Le travail que je produis se niche dans le domaine des sciences humaines appliquées, tout simplement et pas autrement. En soi, il n’explique rien, ne démontre rien, n’a aucun message, ni de revendication quelconque. Il invite à des déambulations introspectives dans les dédales piranésiens de mes imaginations des objets visités et fixés en image. Ce sont des vues « malgré moi ». Elles ne sont pas construites, ni calculées, ni reconstruites, ni recalculées, ni tramées, ni même attendues. Ce ne sont que des rencontres heureuses. Je vois des choses, elles me « parlent ». Je me fige, je fige ce que j’ai vu et c’est sur l’après-coup d’un mouvement ne semblant pas vraiment m’appartenir, que je me réapproprie l’image.
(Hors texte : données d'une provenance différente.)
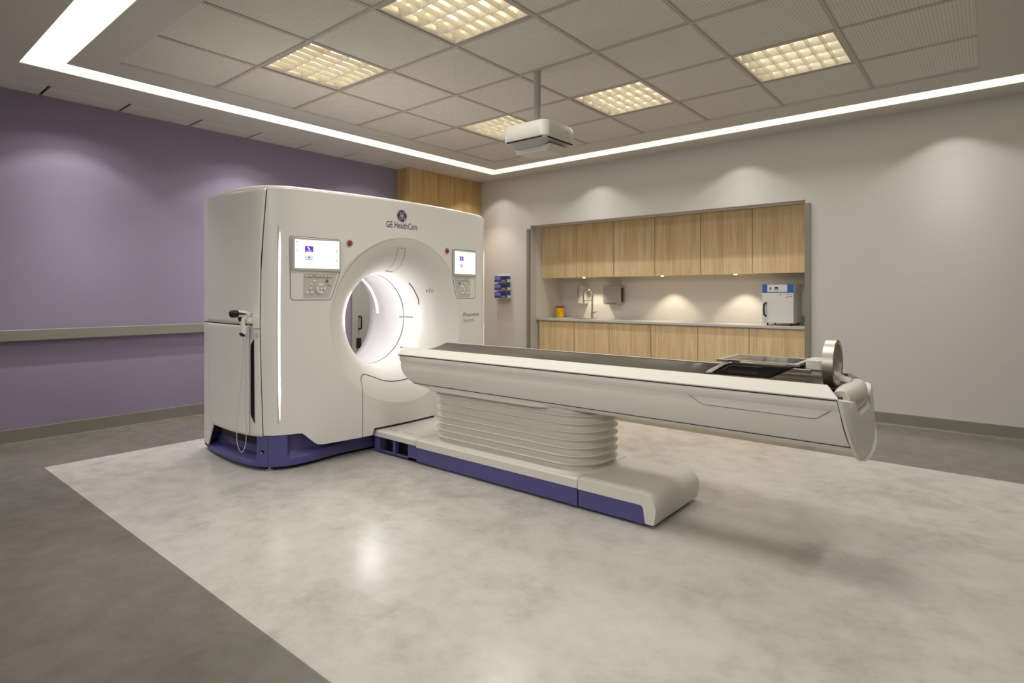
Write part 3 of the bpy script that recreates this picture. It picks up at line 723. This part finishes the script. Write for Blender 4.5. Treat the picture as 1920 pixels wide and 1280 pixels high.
# --- control stations (left one at sgn=+1, right one mirrored)
MY=-3.52
def station(sg,label):
    def Y(d): return MY-sg*d      # d = distance from the mirror line
    A=facept(Y(.934),1.5,0); B=facept(Y(.594),1.5,0)
    def pt(d,z,off):
        if flat[0]:
            t=(d-.934)/(.594-.934); return (A[0]+(B[0]-A[0])*t+.004+off,Y(d),z)
        return facept(Y(d),z,off)
    flat=[True]
    def quad(name,poly,off,th,m,parent,bev=0):
        P=list(poly); top=[pt(a,b,off+th) for a,b in P]; bot=[pt(a,b,off-.004) for a,b in P]
        n=len(P); V=bot+top; F=[tuple(range(n)),tuple(range(n,2*n))]+[(i,(i+1)%n,n+(i+1)%n,n+i) for i in range(n)]
        return link(name,V,F,m,parent,smooth=0,bev=bev)
    outl=[(.945,1.650),(.940,1.662),(.590,1.655),(.584,1.645),(.584,1.405),(.650,1.222),(.664,1.207),(.925,1.207),(.940,1.222)]
    R=[(Y(a),b) for a,b in outl]
    rb=ribbon('control_panel_outline',R,.004,M_LINE,G,closed=True)
    if label: rb['label']=label
    # monitor
    mo=quad('monitor',[(.934,1.658),(.594,1.650),(.588,1.642),(.588,1.424),(.594,1.416),(.928,1.420),(.936,1.428)],.002,.014,mat('monitor_silver',srgb(206,202,195),.3,.2),G,bev=.002)
    x0,x1=.920,.600
    def q2(name,a0,a1,b0,b1,o,m):
        return quad(name,[(a0,b0),(a1,b0),(a1,b1),(a0,b1)] if sg>0 else [(a0,b0),(a1,b0),(a1,b1),(a0,b1)],o,.0008,m,mo)
    q2('screen',x0,x1,1.436,1.640,.016,M_SCREEN)
    # screen content: always reads left to right for the viewer
    W=x0-x1
    def sx(t): return (x0-W*t) if sg>0 else (x1+W*t)
    def icon(name,t0,t1,b0,b1,m,o=.0172): return q2(name,sx(t0),sx(t1),b0,b1,o,m)
    icon('purple_tile',.215,.40,1.553,1.596,M_SCRP); icon('lilac_tile',.215,.40,1.492,1.530,M_SCRL)
    icon('tile_icon',.275,.300,1.578,1.588,M_SCREEN,.0180); icon('tile_icon',.300,.325,1.570,1.580,M_SCREEN,.0180)
    icon('tile_caption',.255,.36,1.559,1.562,M_SCREEN,.0180)
    icon('tile_icon',.285,.330,1.511,1.519,M_SCRK,.0180); icon('tile_caption',.255,.36,1.499,1.502,M_SCRK,.0180)
    for t,z in ((.04,1.623),(.04,1.564)): icon('menu_icon',t-.012,t+.012,z-.003,z+.003,M_SCRK)
    icon('menu_icon',.135,.145,1.622,1.627,M_LINE); 
    for z in (1.572,1.560,1.498): icon('menu_icon',.93-.014,.93+.014,z-.0025,z+.0025,M_SCRK)
    flat[0]=False
    # keypad plate
    kp=quad('keypad_plate',[(.848,1.397),(.612,1.392),(.614,1.380),(.672,1.232),(.680,1.226),(.848,1.224)],.0005,.002,M_PLATE,G)
    ribbon('keypad_outline',[(Y(a),b) for a,b in [(.850,1.400),(.610,1.394),(.671,1.226),(.850,1.222)]],.002,M_LINEL,kp,off=.0035,closed=True)
    def key(d,z,r,m=M_KEY,nm='key',h=.008,sh=1):
        c=pt(d,z,.002); q=lathe([(r,0),(r,h*.7),(r*.75,h),(0,h)],(0,0,0),'x',n=14)
        return link(nm,[(c[0]+p[0],c[1]+p[1]*sh,c[2]+p[2]) for p in q[0]],q[1],m,kp,smooth=50)
    def bar(d0,d1):
        k=quad('key_row',[(d0,1.388),(d1,1.388),(d1,1.372),(d0,1.372)],.002,.004,M_LINEL,kp,bev=.001); return k
    for d0,d1 in ((.838,.793),(.785,.716),(.708,.640)): bar(d0,d1)
    for d in (.829,.803,.752,.727,.699,.675,.650): key(d,1.380,.007)
    for d,z in ((.778,1.344),(.796,1.319),(.802,1.290),(.828,1.259),(.796,1.259)): key(d,z,.0098)
    key(.685,1.347,.0105,M_GREEN,'green_key'); key(.668,1.323,.0105,M_LINEL,'key_ring'); key(.668,1.323,.0075,M_KEY,'key',.010)
    c=pt(.729,1.289,.0025)
    dl=link('key_pad_disc',*lathe([(.043,0),(.043,.002),(0,.002)],c,'x',n=36),mat('disc_beige',srgb(214,209,200),.35),kp)
    key(.729,1.289,.0115,M_LINEL,'centre_key_ring',.007); key(.729,1.289,.0085,M_KEY,'centre_key',.009)
    for dd,dz,wy,wz in ((0,.028,.017,.009),(0,-.028,.017,.009),(.027,0,.008,.013),(-.027,0,.008,.013)):
        k=lathe([(1,0),(1,.004),(.7,.006),(0,.006)],(0,0,0),'x',n=14); cc=pt(.729+dd,1.289+dz,.0045)
        link('arrow_key',[(cc[0]+p[0],cc[1]+p[1]*wy,cc[2]+p[2]*wz) for p in k[0]],k[1],M_KEY,kp,smooth=50)
station(1,'control panel left of the bore')
station(-1,'control panel right of the bore')
# --- lettering and round emblem
def tplace(y0,z0,off=.0012): return lambda tx,ty: facept(y0+tx,z0+ty,off)
text('lettering','GE HealthCare',.072,tplace(-3.703,1.786),M_INKP,G,.0004,.322)
text('lettering','Photonova',.054,tplace(-2.772,1.040),M_LINE,G,0,.262)
text('lettering','Spectra',.050,tplace(-2.772,.990),mat('ink_mid',srgb(150,146,140),.5),G,0,.172)
LC=(-3.548,1.888); RL=.052
def disc(r0,r1,a0,a1,o,n=32):
    V=[];F=[]
    for i in range(n+1):
        a=math.radians(a0+(a1-a0)*i/n); V+=[facept(LC[0]+r0*math.cos(a),LC[1]+r0*math.sin(a),o),facept(LC[0]+r1*math.cos(a),LC[1]+r1*math.sin(a),o)]
    for i in range(n): F.append((2*i,2*i+1,2*i+3,2*i+2))
    return V,F
em=link('round_emblem',*disc(.0001,RL,0,360,.0010,48),M_INKP,G,smooth=0)
M_INKW=mat('ink_white',srgb(226,220,224),.5)
arcs=[]
for k in range(4):
    a0=k*90+20; V=[];F=[];n=18
    for i in range(n+1):
        t=i/n; a=math.radians(a0+88*t); wd=.0052*math.sin(math.pi*min(1,t*1.15+.05))**.6*(1-t*.3) if t<.85 else .0052*(1-t)*4
        ri=.0475-wd-(.005*(t>.88))*(t-.88)*8; ro=.0475
        V+=[facept(LC[0]+ri*math.cos(a),LC[1]+ri*math.sin(a),.0016),facept(LC[0]+ro*math.cos(a),LC[1]+ro*math.sin(a),.0016)]
    F=[(2*i,2*i+1,2*i+3,2*i+2) for i in range(n)]; arcs.append((V,F))
link('emblem_swirls',*join(*arcs),M_INKW,em,smooth=0)
def loop(cx,cz,rx,rz,a0,a1,n=18): return [(LC[0]+cx+rx*math.cos(math.radians(a0+(a1-a0)*i/n)),LC[1]+cz+rz*math.sin(math.radians(a0+(a1-a0)*i/n))) for i in range(n+1)]
scripts=[loop(-.014,-.016,.0105,.013,60,400),loop(.017,-.016,.0115,.013,120,480),loop(-.010,.017,.0075,.012,-60,270),loop(.013,.018,.006,.010,-90,200),
 [(LC[0]-.009,LC[1]-.006),(LC[0]-.003,LC[1]+.004),(LC[0]+.003,LC[1]+.006),(LC[0]+.009,LC[1]-.005)],[(LC[0]-.020,LC[1]+.012),(LC[0]-.012,LC[1]+.004),(LC[0]-.002,LC[1]+.001),(LC[0]+.002,LC[1]-.012)],[(LC[0]+.002,LC[1]+.003),(LC[0]+.010,LC[1]+.007),(LC[0]+.018,LC[1]+.004)]]
for q in scripts: ribbon('emblem_script',q,.0036,M_INKW,em,off=.0018,step=.004)
# --- side details: black slot, round recess, scanner bracket
def sp(u,z,off=.0015): return P3(-u,z,off)
SL=[(1.232,.925),(1.262,.880),(1.268,.80),(1.268,.60),(1.262,.45),(1.240,.385),(1.215,.335),(1.226,.45),(1.232,.65)]
lo_=[o for o in G.children if o.name.startswith('lower_side_cover')][0]
link('black_slot',[sp(u,z) for u,z in [(1.228,.935),(1.262,.888),(1.262,.395),(1.222,.330)]],[(0,1,2,3)],M_BLACK,lo_,smooth=0)
link('slot_edge',*tube([sp(1.270,z,.0006) for z in (.25,.4,.7,.9,1.02)],.0016,6),M_LINE,lo_)
link('round_recess',*tube([sp(1.205,.955,-.001),sp(1.205,.955,.0018)],.017,24),M_PLATE,lo_)
# bracket
up_=[o for o in G.children if o.name.startswith('upper_side_cover')][0]
bx=lambda u0,u1,z0,z1,o0,o1:([sp(u,z,o) for u in (u0,u1) for z in (z0,z1) for o in (o0,o1)],[(0,1,3,2),(4,6,7,5),(0,4,5,1),(2,3,7,6),(0,2,6,4),(1,5,7,3)])
br=link('bracket',*bx(1.180,1.225,1.008,1.098,-.006,.020),M_WHITE,G,smooth=0,bev=.004)
link('bracket_arm',*bx(1.224,1.275,1.045,1.085,.004,.045),M_WHITE,br,smooth=0,bev=.006)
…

Dans ce sens, mon défi personnel consiste en une inversion, une torsion de regard : nous ne regardons pas le monde, mais c’est le monde qui nous regarde dès lors que nous le faisons exister par notre œil. Aucune image ne montre jamais ce qu’elle semble vouloir désigner, pas plus qu’elle ne peut montrer quoi que ce soit de supposé réel. Chaque vue n’est qu’interprétation de l’inter-représentation d’un réel en miroir de ce que nous désirons faire exister dans sa subjectivité parfaitement radicale. Dès lors, il ne saurait pas non plus être question d’un quelconque état statique, immobile de ces images apparentes qui, bien au contraire, ne sont que mouvement perpétuel, dynamique impossible à figer ni dans un discours trop restrictif, ni dans une saisie de sens univoque. C’est fondamentalement de plasticité existentialiste dont il est question ; là où le sujet est à tout jamais incertain et inépuisable…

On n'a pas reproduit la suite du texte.